Educating on Employee Free Choice, Part 36

Paul Begala has an incredibly powerful and persuasive op-ed in Politico today making the case for the Employee Free Choice Act. After introducing nightmare hypothetical scenarios of workers getting fired for trying to organize, Begala pulls back the curtain and reveals the stories are about real workers who were fighting for better jobs.

All of these stories are absolutely true. The stories of Trish Miechur, the CNA, and Corey Kresse, the metalworker, are replicated in boardrooms and factories across America. The story of Ken Lewis, Bank of America’s CEO? Well, that’s a familiar one, too. So here’s the question: Why are their experiences so different? Whom do we want our economic policies to benefit?

For eight years under the GOP, economic policy gave CEOs such as Ken Lewis the gold mine, while giving hardworking, middle-class Americans such as Trish and Corey the shaft. President Barack Obama and the Democratic Congress were elected to change that, and protecting employees from corporate abuses is part of the change we need. That’s what the Employee Free Choice Act will do.

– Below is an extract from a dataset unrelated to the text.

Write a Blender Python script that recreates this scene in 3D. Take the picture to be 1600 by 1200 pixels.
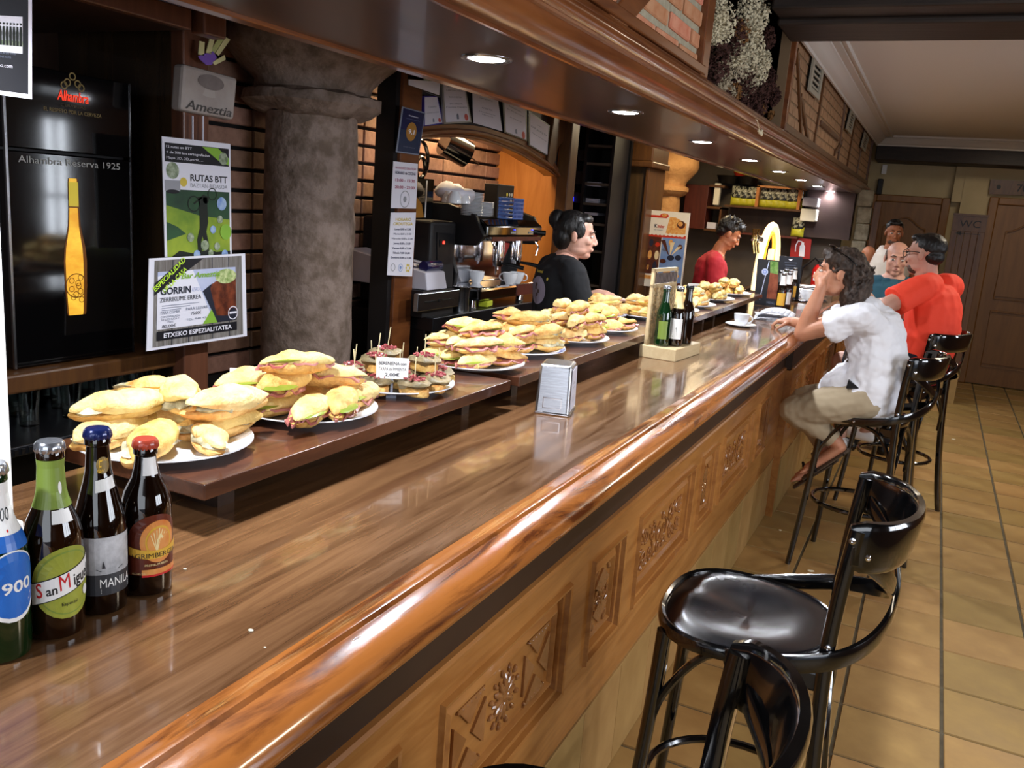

Corporate lobbyists say the phrase “Employee Free Choice Act” as though it were a curse. But for Trish and Corey, it’s a blessing. The point of the Employee Free Choice Act is to say that we’ve had enough of an economy that works for Ken Lewis — and Bernie Madoff, for that matter. We want an economy that works for Trish Miechur and Corey Kresse.

The Employee Free Choice Act gives workers an opportunity to bargain with their employers for better job security, wages and health care at a time of astounding corporate greed. The legislation has three main parts: 1) It says that when a majority of workers want to form a union, a real path is provided for them to do so — a path chosen by workers, not corporate special interests; 2) it penalizes employers who try to fire or harass workers for attempting to form a union; and 3) it says that once workers have voted for a union, employers have to come to agreement with workers on a contract. Simple stuff, right?

So why are corporate interests squealing like a pig stuck under a gate? Maybe because they’re the only ones who prospered under the Bush-Lewis-Madoff policies.

As of now, it’s unclear when the Employee Free Choice Act will be given a vote in Congress. Recent press stories, based largely around anonymous comments from Democratic aides, has suggested that it is unlikely the bill will get a vote any time soon and especially not prior to the completion of healthcare reform. But legislative delays don’t diminish the moral and economic imperative for sweeping labor reform and as a result, we must continue to call on Congress to pass the Employee Free Choice Act with majority sign-up.   As Begala notes, this popular piece of legislation will get America’s economy moving again, so we have no time to lose.